→ TASK DESCRIPTION:
It is required that the lines from the top of the listing through the line with "# ceiling height" be reproduced exactly, excluding pictures.
----------
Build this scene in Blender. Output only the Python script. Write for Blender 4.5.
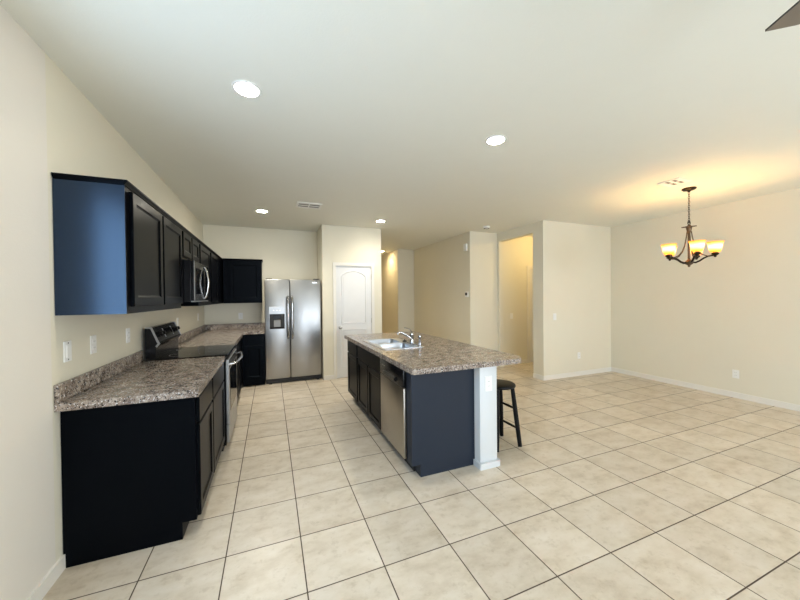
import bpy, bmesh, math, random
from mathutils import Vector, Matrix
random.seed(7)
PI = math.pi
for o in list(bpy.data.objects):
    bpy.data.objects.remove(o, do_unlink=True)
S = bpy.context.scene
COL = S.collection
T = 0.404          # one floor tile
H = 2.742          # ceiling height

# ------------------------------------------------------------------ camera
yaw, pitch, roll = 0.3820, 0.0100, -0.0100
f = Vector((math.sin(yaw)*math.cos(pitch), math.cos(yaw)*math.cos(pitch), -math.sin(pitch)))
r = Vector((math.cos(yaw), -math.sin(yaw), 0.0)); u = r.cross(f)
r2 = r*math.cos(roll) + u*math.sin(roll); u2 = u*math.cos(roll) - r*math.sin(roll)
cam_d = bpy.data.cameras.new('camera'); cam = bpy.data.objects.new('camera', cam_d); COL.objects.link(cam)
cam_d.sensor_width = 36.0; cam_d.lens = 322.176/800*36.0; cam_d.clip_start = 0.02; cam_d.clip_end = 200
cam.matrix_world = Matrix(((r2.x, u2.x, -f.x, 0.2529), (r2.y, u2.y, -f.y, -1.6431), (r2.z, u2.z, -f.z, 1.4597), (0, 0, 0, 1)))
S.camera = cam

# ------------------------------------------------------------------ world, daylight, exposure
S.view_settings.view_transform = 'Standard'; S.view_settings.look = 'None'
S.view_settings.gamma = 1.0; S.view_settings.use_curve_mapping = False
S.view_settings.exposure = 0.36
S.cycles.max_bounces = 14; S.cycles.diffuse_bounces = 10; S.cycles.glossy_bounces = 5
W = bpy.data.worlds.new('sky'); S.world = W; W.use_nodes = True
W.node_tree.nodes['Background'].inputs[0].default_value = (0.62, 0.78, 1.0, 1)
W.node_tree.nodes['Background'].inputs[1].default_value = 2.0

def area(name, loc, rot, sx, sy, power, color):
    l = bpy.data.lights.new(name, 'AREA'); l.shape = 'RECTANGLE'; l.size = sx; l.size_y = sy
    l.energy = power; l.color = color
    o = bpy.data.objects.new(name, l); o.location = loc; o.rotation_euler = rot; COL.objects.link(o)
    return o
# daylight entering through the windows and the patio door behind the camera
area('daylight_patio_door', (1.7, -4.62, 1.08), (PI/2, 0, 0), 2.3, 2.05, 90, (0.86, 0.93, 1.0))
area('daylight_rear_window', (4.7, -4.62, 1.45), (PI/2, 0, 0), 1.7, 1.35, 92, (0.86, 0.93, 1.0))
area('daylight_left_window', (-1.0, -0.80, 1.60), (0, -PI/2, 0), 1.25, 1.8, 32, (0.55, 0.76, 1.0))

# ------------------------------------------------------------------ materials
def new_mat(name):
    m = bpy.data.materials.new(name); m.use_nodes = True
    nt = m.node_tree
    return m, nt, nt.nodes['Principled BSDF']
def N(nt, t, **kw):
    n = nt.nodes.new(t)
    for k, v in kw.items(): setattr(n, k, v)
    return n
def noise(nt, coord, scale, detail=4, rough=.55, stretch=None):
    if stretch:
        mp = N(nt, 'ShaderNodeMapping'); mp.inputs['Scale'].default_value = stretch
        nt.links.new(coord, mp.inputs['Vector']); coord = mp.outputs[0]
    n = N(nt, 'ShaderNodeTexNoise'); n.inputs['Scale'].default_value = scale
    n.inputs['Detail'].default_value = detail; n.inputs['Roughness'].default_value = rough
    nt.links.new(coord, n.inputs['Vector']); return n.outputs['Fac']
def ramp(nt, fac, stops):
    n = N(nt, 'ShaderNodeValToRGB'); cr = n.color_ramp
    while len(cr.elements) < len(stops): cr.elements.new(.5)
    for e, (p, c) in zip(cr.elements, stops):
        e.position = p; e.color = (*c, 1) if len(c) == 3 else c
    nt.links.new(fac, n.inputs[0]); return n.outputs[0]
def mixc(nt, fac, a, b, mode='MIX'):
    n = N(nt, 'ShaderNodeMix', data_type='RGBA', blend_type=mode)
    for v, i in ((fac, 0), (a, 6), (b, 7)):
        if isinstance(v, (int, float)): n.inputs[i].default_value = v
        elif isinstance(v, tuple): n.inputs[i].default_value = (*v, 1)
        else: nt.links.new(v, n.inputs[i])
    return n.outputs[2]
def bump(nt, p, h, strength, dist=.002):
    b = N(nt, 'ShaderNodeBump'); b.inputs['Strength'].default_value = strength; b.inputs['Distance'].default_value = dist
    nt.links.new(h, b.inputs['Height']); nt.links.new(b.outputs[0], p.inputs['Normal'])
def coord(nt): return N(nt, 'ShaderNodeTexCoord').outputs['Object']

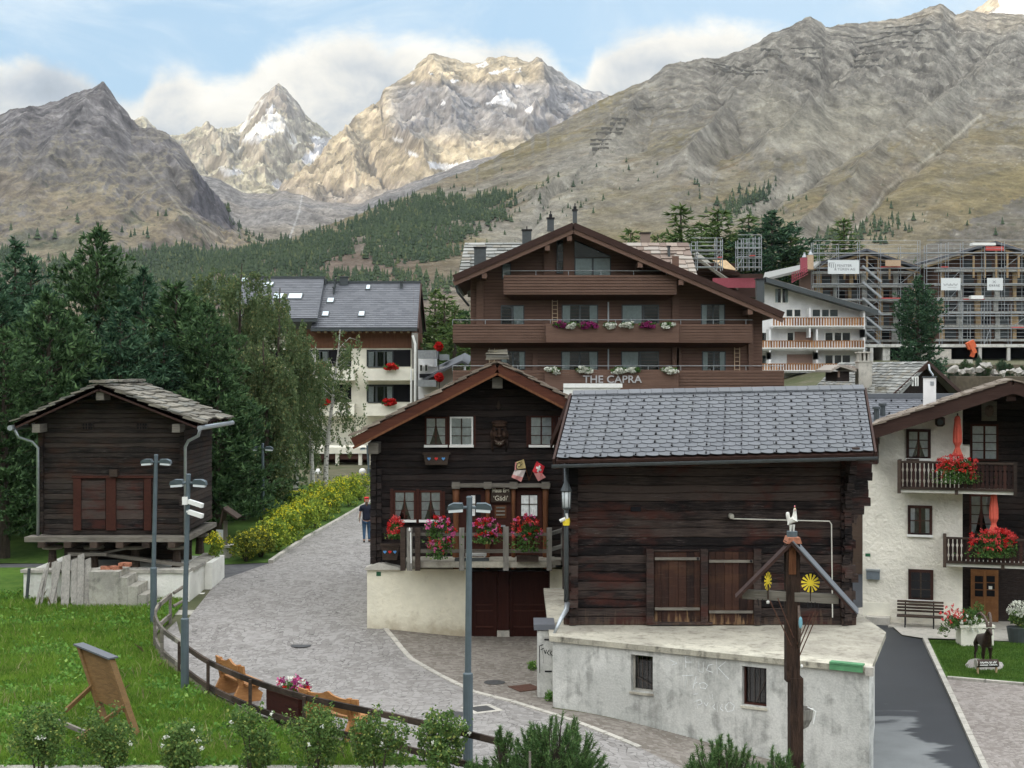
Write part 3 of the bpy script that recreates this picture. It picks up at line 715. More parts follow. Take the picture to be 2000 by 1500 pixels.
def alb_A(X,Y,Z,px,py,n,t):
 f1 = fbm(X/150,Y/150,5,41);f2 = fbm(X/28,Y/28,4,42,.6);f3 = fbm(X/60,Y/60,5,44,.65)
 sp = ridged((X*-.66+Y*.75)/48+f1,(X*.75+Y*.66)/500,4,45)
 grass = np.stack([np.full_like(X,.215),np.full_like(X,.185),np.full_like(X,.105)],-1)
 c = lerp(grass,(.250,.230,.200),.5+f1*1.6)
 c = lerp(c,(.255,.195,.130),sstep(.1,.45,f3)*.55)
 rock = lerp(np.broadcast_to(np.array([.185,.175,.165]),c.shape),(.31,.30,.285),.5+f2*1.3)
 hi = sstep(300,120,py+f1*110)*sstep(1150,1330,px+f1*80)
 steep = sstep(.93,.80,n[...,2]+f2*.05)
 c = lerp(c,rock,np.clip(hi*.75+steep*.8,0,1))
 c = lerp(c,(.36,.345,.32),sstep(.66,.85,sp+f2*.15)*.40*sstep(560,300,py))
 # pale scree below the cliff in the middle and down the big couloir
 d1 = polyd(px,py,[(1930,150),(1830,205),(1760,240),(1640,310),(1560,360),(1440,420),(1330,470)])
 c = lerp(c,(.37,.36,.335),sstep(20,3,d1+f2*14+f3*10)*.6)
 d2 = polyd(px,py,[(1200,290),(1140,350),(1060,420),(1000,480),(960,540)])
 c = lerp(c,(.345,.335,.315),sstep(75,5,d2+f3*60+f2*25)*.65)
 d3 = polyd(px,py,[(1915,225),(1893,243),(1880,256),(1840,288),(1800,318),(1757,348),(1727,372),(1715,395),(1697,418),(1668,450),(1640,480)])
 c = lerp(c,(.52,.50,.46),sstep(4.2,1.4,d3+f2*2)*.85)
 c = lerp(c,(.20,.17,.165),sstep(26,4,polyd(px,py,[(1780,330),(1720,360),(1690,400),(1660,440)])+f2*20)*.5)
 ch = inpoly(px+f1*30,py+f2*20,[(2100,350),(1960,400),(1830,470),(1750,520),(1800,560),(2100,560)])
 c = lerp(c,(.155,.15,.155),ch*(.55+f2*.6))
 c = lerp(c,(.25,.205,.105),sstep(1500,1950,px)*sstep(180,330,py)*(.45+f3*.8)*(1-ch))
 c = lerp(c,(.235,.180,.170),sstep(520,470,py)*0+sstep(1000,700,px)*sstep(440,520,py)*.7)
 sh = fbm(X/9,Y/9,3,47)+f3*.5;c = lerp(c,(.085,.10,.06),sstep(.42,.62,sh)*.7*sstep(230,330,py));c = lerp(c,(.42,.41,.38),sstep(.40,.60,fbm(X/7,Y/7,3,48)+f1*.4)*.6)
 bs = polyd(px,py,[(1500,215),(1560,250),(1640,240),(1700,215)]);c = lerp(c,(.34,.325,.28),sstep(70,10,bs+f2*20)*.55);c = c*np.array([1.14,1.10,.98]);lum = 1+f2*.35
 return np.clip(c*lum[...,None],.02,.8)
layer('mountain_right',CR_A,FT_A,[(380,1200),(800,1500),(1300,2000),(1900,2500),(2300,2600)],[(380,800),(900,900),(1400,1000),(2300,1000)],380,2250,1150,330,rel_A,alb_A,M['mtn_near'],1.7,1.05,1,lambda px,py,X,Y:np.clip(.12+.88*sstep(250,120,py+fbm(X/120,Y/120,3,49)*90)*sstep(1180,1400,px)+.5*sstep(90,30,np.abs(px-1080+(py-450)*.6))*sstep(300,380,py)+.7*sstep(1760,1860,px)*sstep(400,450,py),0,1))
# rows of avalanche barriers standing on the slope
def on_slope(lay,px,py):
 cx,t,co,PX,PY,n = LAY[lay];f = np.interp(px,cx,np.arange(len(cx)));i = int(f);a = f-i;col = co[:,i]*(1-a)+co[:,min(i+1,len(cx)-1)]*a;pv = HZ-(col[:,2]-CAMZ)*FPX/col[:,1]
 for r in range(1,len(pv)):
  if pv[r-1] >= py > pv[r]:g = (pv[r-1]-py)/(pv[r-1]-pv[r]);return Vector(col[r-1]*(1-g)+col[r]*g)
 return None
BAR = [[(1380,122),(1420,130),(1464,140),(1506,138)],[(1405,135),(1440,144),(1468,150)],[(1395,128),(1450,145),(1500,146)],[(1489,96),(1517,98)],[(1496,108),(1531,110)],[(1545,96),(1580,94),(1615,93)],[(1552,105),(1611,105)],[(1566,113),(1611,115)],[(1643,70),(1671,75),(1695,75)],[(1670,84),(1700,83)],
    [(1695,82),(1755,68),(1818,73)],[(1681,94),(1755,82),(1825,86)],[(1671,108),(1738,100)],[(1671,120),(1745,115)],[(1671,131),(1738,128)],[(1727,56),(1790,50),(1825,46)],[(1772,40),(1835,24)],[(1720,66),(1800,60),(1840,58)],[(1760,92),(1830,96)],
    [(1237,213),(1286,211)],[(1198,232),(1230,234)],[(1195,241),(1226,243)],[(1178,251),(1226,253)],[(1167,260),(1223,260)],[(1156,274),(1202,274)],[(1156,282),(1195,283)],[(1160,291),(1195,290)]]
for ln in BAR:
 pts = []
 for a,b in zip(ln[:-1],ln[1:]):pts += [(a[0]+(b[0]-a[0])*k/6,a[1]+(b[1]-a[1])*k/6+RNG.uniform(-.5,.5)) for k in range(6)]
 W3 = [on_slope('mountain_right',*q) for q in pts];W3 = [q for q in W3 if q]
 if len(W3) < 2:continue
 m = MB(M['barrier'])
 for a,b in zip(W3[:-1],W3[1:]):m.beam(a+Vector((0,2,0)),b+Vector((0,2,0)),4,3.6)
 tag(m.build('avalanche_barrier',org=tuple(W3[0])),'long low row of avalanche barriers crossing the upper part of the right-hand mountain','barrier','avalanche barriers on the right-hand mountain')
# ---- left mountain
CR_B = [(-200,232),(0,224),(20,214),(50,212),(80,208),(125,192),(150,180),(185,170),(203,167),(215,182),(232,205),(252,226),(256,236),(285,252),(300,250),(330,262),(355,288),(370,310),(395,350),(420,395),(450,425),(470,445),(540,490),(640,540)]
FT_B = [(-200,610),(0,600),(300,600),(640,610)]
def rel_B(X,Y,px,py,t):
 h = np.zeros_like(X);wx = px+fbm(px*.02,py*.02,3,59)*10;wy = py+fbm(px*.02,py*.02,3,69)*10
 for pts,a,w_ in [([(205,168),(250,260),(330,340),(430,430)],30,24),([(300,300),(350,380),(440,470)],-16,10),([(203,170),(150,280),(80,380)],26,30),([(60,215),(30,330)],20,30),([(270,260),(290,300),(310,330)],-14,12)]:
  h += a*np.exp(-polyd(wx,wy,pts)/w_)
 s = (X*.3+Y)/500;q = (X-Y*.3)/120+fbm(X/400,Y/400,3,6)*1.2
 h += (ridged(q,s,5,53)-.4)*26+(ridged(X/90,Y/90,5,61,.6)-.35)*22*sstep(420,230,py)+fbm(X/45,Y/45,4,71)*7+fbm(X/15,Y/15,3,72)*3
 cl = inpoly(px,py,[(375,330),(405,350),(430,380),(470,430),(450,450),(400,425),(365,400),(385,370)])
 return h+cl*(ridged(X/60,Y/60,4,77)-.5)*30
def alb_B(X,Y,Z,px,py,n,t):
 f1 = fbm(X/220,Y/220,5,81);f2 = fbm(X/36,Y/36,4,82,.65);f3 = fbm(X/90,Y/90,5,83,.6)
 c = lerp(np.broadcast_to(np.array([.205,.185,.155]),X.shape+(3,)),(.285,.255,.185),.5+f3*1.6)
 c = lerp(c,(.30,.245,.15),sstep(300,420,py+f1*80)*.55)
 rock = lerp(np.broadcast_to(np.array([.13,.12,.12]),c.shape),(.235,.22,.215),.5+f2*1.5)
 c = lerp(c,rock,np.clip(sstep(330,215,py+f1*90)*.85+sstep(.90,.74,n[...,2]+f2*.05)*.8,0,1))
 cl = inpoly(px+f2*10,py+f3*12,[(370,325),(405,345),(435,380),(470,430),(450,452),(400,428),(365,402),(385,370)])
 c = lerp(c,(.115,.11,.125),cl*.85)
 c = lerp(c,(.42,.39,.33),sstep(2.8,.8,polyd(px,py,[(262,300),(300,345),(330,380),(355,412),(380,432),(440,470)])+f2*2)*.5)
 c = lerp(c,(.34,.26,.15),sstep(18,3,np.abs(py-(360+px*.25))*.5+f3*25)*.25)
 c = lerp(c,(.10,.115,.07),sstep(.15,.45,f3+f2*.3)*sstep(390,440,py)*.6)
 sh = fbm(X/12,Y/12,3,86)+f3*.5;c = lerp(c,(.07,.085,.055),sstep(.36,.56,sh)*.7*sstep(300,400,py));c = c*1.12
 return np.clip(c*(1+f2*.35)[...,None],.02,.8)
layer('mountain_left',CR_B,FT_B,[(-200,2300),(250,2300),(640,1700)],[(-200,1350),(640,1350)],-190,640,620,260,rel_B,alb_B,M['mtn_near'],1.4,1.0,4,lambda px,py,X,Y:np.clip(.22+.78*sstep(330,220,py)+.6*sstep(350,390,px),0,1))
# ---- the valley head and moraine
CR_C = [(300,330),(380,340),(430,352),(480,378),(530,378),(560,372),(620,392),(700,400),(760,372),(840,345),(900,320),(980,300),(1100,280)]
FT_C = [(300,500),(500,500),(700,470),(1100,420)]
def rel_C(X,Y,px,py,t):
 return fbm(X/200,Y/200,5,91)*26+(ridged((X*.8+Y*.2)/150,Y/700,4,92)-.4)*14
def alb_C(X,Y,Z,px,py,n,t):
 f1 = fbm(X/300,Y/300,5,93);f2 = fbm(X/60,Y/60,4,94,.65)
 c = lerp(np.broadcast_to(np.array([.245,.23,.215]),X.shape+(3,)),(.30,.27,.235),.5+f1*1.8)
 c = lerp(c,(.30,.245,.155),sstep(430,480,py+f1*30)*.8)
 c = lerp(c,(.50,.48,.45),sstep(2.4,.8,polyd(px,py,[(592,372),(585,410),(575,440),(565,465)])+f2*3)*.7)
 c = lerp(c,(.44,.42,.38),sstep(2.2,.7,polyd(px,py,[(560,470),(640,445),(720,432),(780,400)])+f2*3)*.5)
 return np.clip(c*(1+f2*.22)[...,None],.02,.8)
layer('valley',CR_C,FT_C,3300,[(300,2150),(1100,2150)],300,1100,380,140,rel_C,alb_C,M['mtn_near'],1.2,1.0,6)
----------
→ ANSWER:
Build this scene in Blender. Output only the Python script. Write for Blender 4.5.
import bpy, bmesh, math, random
from mathutils import Vector, Matrix
random.seed(7)
PI = math.pi
for o in list(bpy.data.objects):
    bpy.data.objects.remove(o, do_unlink=True)
S = bpy.context.scene
COL = S.collection
T = 0.404          # one floor tile
H = 2.742          # ceiling height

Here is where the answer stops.